Le mardi 18 novembre 2008, par Laurent Sapir


Jacques Rozier n'a jamais touché terre. De cette Nouvelle Vague dont il fut le troubadour le plus ingérable, il n'a voulu étirer que la langueur océane, l'écume permanente, les interstices aquatiques... Non, il n'a jamais touché terre, et on dirait bien une bouteille à la mer, ce coffret DVD couleur bleu pâle qui rassemble pour la première fois, ces jours-ci, les quatre seuls longs-métrages du cinéaste distribués à ce jour...

Ce sont quatre films qui ont le goût de la mer et de l'amertume: avant le départ pour l'Algérie, le vent corse souffle sur le désormais légendaire Adieu PhilippineMaine Océan déraille vers l'île d'Yeu, Les Naufragés de l'île de la Tortue dérivent quelque part aux Antilles, Du côté d'Orouët, enfin, nous ramène en Vendée, sur une plage de septembre aussi déserte semble-t-il que la seule salle où est sorti le film en l'an 73. C'est le plus rare, le plus beau, le plus délicat, le plus bouleversant, le plus mystérieux, le plus miraculeux des films de Jacques Rozier.

Que se passe-t-il du côté d'Orouët ? Rien du tout ! Ou alors TOUT à partir de RIEN ! Dans une maison blanche acoquinée avec un donjon des plus saugrenus, trois demoiselles, trois mirabelles, s'essaient tant bien que mal aux délices des congés payés. Un peu dindes, souvent pétillantes, elles essaiment leur ennui d'une ribambelle de rigolades. Survient le chef de service de l'une d'elles, le très emprunté Bernard Menez, prodigieux de fraîcheur, vrai faux improvisateur dans sa façon d'être. Il en fait des tonnes, le chef de service... Il voudrait bien roucouler tendrement avec l'une des trois donzelles, celle avec laquelle il travaille tout le long de l'année. Il pourrait même roucouler avec les trois midinettes à la fois, si on le forçait. Mais il ne sort pas d'un roman-photo, le type. Trop lourd, trop gentil, trop prédestiné à être la tête de turc des trois poulettes d'Orouët, jusqu'au jour où il craque, alors qu'entretemps est venu s'inscruster un 2ème personnage masculin directement calqué, lui, sur les clichés des romans-photo...

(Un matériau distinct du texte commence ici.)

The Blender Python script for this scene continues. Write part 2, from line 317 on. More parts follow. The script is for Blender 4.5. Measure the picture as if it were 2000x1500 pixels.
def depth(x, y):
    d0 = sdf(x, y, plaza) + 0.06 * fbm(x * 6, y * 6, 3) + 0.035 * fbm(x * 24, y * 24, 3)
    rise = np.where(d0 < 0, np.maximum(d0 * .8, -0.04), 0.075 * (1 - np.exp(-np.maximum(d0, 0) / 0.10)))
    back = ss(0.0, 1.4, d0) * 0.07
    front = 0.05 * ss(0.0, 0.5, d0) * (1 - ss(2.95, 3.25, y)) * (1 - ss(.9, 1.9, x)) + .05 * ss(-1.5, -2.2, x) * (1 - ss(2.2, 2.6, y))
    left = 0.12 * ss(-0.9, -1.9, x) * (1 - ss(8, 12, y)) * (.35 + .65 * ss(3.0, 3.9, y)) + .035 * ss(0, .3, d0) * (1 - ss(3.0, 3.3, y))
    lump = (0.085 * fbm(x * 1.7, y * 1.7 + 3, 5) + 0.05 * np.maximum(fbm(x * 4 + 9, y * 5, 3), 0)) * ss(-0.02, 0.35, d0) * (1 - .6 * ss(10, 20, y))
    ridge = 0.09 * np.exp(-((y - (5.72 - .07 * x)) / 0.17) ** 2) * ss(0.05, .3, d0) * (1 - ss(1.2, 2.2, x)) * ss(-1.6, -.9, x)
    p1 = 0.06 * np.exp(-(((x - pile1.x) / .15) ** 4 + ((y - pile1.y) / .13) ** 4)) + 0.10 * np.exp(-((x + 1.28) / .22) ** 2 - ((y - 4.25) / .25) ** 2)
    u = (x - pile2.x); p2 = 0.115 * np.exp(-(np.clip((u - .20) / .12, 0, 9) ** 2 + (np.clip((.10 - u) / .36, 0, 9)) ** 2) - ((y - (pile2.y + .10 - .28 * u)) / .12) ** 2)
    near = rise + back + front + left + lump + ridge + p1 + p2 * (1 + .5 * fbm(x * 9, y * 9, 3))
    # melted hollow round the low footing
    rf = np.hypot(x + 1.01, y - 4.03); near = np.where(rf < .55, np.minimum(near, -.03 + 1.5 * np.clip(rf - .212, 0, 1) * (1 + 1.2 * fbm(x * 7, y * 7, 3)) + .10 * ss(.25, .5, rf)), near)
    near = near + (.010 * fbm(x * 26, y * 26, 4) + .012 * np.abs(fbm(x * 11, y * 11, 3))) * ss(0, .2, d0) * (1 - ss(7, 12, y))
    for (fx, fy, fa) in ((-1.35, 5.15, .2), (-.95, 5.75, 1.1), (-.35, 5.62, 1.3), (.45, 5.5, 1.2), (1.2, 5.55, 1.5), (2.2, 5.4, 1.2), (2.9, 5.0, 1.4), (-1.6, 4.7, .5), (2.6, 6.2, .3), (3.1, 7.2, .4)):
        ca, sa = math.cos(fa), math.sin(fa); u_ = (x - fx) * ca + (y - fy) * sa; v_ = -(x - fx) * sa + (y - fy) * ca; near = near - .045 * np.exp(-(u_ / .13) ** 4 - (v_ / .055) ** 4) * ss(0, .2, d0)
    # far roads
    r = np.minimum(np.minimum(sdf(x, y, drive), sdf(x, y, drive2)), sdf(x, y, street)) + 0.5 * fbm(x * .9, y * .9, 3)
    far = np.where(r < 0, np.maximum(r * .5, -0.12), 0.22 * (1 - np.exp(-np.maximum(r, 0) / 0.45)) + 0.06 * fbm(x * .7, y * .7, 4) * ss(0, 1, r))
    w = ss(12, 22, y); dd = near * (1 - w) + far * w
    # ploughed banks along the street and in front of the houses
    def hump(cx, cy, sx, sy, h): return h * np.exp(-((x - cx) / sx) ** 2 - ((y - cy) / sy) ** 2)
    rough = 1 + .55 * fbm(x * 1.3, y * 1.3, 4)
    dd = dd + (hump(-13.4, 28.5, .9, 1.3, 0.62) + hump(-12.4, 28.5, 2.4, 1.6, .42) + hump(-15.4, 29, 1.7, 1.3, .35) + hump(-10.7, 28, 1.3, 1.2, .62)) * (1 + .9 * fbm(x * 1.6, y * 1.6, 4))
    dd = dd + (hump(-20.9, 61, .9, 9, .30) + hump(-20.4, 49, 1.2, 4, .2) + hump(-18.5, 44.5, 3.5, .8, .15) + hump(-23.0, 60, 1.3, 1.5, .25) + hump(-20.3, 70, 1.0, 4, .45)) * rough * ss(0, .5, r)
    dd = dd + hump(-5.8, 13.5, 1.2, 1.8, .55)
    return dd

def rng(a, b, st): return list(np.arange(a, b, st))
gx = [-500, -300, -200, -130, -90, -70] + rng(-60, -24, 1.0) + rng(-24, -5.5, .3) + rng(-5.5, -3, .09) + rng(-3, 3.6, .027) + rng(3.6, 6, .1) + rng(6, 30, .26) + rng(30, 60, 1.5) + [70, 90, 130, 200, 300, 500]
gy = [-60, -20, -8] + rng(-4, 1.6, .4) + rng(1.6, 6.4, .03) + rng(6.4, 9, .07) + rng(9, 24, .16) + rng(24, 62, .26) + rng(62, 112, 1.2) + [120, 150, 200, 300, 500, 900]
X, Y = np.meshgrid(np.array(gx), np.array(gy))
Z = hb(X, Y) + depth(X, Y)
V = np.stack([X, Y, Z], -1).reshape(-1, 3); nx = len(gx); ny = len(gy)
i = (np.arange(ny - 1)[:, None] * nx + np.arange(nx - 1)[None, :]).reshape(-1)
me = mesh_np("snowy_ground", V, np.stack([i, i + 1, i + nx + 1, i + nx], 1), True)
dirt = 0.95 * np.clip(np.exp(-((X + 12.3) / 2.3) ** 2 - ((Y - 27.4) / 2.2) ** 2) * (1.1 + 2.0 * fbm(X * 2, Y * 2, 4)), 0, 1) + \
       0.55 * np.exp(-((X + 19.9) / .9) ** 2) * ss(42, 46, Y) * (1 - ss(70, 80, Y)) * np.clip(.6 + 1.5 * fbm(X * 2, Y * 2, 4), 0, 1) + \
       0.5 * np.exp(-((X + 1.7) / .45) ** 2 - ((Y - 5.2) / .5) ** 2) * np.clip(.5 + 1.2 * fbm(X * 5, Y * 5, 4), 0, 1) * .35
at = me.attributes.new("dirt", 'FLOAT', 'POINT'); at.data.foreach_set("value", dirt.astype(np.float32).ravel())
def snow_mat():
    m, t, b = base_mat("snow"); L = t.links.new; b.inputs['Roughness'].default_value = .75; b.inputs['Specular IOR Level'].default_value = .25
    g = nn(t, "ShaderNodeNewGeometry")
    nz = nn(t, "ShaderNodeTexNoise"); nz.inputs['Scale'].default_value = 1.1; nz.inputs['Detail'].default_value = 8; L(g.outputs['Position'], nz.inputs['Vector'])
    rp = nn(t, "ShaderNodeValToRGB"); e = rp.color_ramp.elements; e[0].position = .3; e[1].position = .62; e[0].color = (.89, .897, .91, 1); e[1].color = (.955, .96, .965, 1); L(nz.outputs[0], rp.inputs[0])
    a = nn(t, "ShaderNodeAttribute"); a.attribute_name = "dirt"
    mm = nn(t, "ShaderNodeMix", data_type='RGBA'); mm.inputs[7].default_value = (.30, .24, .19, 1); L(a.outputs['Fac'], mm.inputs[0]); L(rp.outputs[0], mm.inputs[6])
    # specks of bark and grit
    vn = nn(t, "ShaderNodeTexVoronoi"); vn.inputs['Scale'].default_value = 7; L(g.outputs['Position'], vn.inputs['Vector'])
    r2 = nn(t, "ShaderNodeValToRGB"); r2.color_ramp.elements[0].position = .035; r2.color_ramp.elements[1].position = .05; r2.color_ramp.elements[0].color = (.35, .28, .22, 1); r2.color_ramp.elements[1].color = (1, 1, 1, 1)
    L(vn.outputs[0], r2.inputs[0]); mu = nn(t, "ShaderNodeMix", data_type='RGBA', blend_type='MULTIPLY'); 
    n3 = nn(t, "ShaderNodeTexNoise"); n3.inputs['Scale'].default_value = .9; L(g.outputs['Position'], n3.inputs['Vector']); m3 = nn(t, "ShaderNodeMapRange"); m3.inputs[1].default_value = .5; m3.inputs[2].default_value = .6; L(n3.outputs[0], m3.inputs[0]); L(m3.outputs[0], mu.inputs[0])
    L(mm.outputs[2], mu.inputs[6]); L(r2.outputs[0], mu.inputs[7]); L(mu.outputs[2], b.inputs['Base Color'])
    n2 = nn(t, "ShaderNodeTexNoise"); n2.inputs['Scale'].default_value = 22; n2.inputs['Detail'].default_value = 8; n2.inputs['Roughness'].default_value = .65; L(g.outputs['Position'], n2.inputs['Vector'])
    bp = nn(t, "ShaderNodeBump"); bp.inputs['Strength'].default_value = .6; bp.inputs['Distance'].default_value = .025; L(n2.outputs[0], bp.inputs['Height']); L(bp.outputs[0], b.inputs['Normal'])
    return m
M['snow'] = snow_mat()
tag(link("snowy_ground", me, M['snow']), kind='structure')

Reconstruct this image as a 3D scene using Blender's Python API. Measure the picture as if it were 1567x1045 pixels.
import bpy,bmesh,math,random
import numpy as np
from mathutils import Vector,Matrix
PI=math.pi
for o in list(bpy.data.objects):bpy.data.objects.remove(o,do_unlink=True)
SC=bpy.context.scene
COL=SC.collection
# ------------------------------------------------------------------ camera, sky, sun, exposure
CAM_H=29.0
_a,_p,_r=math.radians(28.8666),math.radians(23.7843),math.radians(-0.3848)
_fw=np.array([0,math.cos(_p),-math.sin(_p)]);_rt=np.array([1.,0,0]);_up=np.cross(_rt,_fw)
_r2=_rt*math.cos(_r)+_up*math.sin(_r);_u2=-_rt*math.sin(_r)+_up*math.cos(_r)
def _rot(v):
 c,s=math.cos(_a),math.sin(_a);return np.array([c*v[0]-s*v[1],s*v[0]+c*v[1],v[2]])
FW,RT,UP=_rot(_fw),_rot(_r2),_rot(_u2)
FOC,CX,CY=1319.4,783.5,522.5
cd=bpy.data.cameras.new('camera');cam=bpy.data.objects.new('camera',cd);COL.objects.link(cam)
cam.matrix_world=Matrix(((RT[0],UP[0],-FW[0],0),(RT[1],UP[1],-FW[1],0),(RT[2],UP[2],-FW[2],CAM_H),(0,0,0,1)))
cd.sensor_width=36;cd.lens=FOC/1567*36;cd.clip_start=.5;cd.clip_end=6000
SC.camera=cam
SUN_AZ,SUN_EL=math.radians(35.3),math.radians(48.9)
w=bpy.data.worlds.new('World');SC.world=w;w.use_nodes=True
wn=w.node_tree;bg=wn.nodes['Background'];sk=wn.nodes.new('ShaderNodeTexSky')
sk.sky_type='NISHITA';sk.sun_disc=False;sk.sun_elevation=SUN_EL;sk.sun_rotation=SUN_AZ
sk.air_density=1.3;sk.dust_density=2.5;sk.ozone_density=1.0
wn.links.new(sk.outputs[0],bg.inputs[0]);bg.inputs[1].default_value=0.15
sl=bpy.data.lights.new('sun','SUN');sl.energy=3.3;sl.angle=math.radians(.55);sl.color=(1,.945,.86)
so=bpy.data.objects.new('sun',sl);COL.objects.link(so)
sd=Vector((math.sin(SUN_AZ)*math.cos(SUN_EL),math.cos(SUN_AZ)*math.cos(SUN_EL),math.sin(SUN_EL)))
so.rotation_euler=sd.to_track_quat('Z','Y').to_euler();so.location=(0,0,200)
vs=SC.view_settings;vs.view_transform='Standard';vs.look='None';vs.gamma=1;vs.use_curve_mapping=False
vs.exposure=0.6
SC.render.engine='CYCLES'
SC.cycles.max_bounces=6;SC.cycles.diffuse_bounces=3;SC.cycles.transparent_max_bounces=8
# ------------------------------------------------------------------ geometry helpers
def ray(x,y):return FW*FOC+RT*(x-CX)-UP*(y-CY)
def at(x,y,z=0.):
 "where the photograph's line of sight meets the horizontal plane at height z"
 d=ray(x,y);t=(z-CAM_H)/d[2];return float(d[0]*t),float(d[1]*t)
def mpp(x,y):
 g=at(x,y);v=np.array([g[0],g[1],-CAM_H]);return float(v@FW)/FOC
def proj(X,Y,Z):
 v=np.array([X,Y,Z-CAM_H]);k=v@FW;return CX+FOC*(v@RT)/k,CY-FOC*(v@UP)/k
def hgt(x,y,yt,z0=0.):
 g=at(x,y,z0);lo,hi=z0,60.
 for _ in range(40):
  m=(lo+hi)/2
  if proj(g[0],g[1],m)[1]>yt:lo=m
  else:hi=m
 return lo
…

On se rend bien compte, à résumer ainsi ce qu'on n'ose même pas qualifier de scénario, à quel point le film ne peut pas se raconter- tout comme la musique signée David Aellen, le leader de Gong.  Il n'y a que du vent du côté d'Orouët, ça souffle sur tous les plans, ça n'en finit plus, et lentement, quelque chose dans le film se désintègre... Il y a du sexe dans l'air, ça empoisonne des regards furtifs, des jalousies comprimées, et tout ce sexe latent ne parvient pas à cheminer, même pas à travers la tendresse. La comparaison avec Rohmer ne tient pas la route, parce que chez Rohmer il n' y a pas de sexe. En revanche, il y a du dispositif, de la géométrie, une méthode, une mathématique bleue, comme dit l'autre...

Mais chez Rozier, il n'y a rien de tout ça, et la grâce ne surgit que de la grâce, sans qu'on comprenne d'où ça vient. Ça vient peut-être de quelque chose de grave, un vrai spleen baudelairien, ascendant Jean Eustache. Même gros plan-coup de poing sur un visage féminin, comme dans La Maman et la putain. Les films de Jacques Rozier reviennent toujours à la case départ, et le chef de service d'Orouët n'a plus envie de se souvenir, à la fin, de ce moment mémorable où il cuisinait un gros poisson tout en vidant une bouteille de vin blanc, tout ça pour un dîner rapidement transformé en fiasco. Heureusement,  la mélancolie n'est jamais durable chez Rozier. Il n'a que faire du passé ou du futur, ses tsunamis ne se conjuguent qu'au présent de l'indicatif. C'est le cinéaste de la marée haute, ça inonde à l'intérieur, ça brûle un peu aussi, comme une algue toxique. Non, décidément, Jacques Rozier ne touchera jamais terre.

Du côté d'Orouët. Coffret DVD Jacques Rozier (Potemkine), en vente à partir du 18 novembre.